I am an overthinker. I ponder, I pontificate, I do everything in my power to think a problem to death. To suffocate it with details and research, to drive the final nail with a resolute hammer of a choice, only to then wonder if I put the nail in the right corner or the right coffin.
I usually need to catch myself in these spins, either by giving myself ten seconds to break free or by trying to identify what I really want underneath it all or sometimes by realizing there is no right or wrong answer and just make a choice, already (like, choosing Thai or Vietnamese for dinner won’t drastically change my life either way).
Yes, there are plenty of times I make decisions and my life more difficult because of my propensity to overthink.
So, imagine my surprise, and my struggle, to find myself giving myself the opposite advice.

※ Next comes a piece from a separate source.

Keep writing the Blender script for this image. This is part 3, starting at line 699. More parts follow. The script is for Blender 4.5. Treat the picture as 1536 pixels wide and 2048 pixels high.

There are a couple places in my life right now—details not important—in which I’ve gotten new information from the outside or thought about something in a different way. I immediately want to start the analysis, the pattern of thinking that makes me feel super productive for a while because it fools me into thinking I’m busy getting something accomplished. Looking at the new information from all angles, conjuring elaborate what-if scenarios, calculating how to solve something with the least damage to anyone else (first) and getting myself what I want (second). Around and around it goes.
I don’t know how or why, but there is one specific thing that I have learned lately, that has made it totally obvious that I don’t have to immediately have all the answers. I don’t know if it’s a defense mechanism or what, but it’s like it entered my life with a very clear sign, “I’m not a problem to be solved. I am just a fact, a treasure, to be stored away for later.”
And then, for some reason, I’m listening to this sign instead of interpreting it as a challenge. I don’t need to prove it wrong. I need to add it to my collection of treasures that will be useful later, when their purpose is made clear to me. Like in movies, when a mysterious sage gives the hero a trinket, saying, “You’ll know when to use this.” Like a key without a lock, and instead of frantically running around my life looking for a lock, or forcing it into other locks, I just need to put it around my neck and wait until the lock presents itself to me.
So, although I’m not making a decision right away, I’m also not overthinking. The key is, I think, that the time I’m trying to give myself isn’t so that I can spend it ruminating and conjuring up a million different endings for the story. It is not overthinking to avoid a decision or because I’m scared of asking for what I want. Rather, it is giving myself some simmer time, perhaps admitting that I don’t have everything I need yet to make a final decision. So then the sitting on it becomes a choice in itself, a step in the process. This doesn’t feel frantic or out of my control; it feels deliberate and liberating.
Because the overthinking doesn’t feel freeing. It feels like I’ve trapped myself in a washing machine on an endless cycle, too scared to turn it off because there might be one more speck of dirt remaining, but also beaten and bruised by being tossed around basically for naught.
It makes me then look at other pieces of my life that I have defined as problems to be solved, and wonder if they’re also keys to some future door. What if, instead of trying to look for a solution to something that isn’t really a problem, I thread the key onto my necklace with the others, and clank along? This requires trust in myself that I will recognize the door when it comes along, to remember that one of the keys I’ve collected can open it.
I suppose there is a fine balance between collecting the keys for future use and hiding them away because I’m scared to use them. I don’t know how to distinguish these, to be honest. But I’m hoping that the little buzz in my head or patter of my heart can guide me, if I stop long enough to listen. They’re usually right.